Os personagens são, sem dúvida, o supra-sumo dessa obra. Destaco aqui quatro deles:
Ashitaka: é a personificação do herói ideal. Escolhe não tomar partido por crer, acima de tudo, no seu senso de moral, o que o faz atravessar os dois lados da guerra e ser odiado, mas respeitado. Evita o conflito, porém mata, com respeito, quando é necessário. Corajoso, ponderado e incorruptível, recebe o título de príncipe (e certamente o é mais do que qualquer príncipe da Disney, que não passam de figurantes) e costura a história.
San: a menina-lobo que dá título ao filme vive numa espécie de limbo, onde seu espírito diz que ela pertence à floresta (onde é bem aceita por alguns), mas seu corpo explicita sua origem humana (e, portanto, contaminadora, segundo a tribo dos macacos - aliás, alguém percebeu uma nítida semelhança entre eles e os macacos-fantasma de "Tio Boonmee", de Apichatpong Weerasethakul?). Sua existência é, por si só, complexa, conflitante e lembra um pouco a situação dos imigrantes em países ligeiramente xenófobos.
Eboshi: é uma vilã intrigante, se é que podemos dar-lhe esse título. Se, por um lado, ela é uma engrenagem-chave na máquina da guerra que move o ocidente (ou seria uma marionete nas mãos do Imperador que almeja à imortalidade?), por outro ela é uma heroína dos fracos. Prostitutas e leprosos são seus protegidos, pessoas que foram vítimas da natureza humana e, agora, se revoltam contra a própria natureza, como que num ato de vingança. Destemida e capaz de tudo, não é difícil, num primeiro momento, criar uma antipatia por ela, coisa que desaparece quando a nossa cabeça esfria. Sua ascensão à liderança é um interessante e sutil feminismo (ainda mais se considerarmos o gênero em que "Princesa Mononoke" se insere, onde, devido a uma tradição patriarcal, os homens costumam ser os líderes).
Shishi-gami: mítico e misterioso, o espírito da floresta é um ser que possui o poder da vida e da morte nas mãos, mas não o usa de forma leviana. Por ser uma personificação da natureza (e por que não da vida em geral?), ele não atende a interesses próprios, nem para salvar a própria vida (quando, na sequência da batalha na floresta, ele poderia ter matado Eboshi com facilidade), nem a vida de seus "amigos" (tal qual fez com o javali branco).
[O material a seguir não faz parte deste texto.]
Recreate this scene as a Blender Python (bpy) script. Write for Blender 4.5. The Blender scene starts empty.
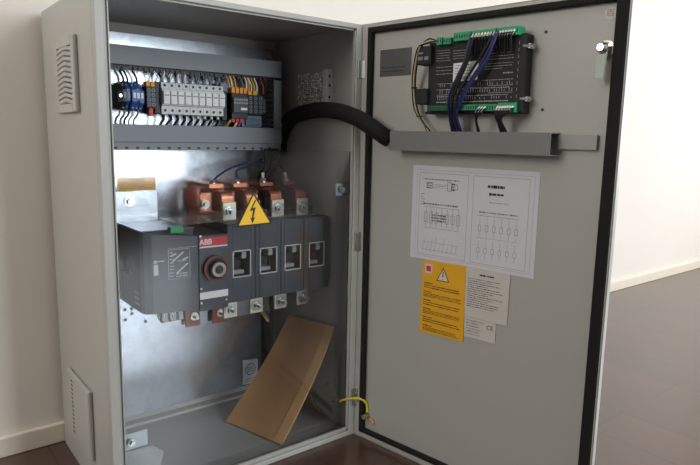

Sua aparente passividade nada mais é do que a divindade em essência, algo que não interfere no livre-arbítrio dos mortais e que procura zelar pelo equilíbrio universal (inclusive quando o deus é descompassado quando decapitado, sendo a morte que ele causa uma espécie de purificação para a renovação da vida, como foi parafraseado 3 anos depois no ato final de "Fantasia 2000").
"Princesa Mononoke" é uma animação encantadora. Mais madura e violenta do que outras do Estúdio Ghibli, sua história nos permite reflexões da ordem ecológica à humanística, onde vemos personagens que nada mais querem do que achar um lugar onde possam ter paz, tal qual nós mesmos.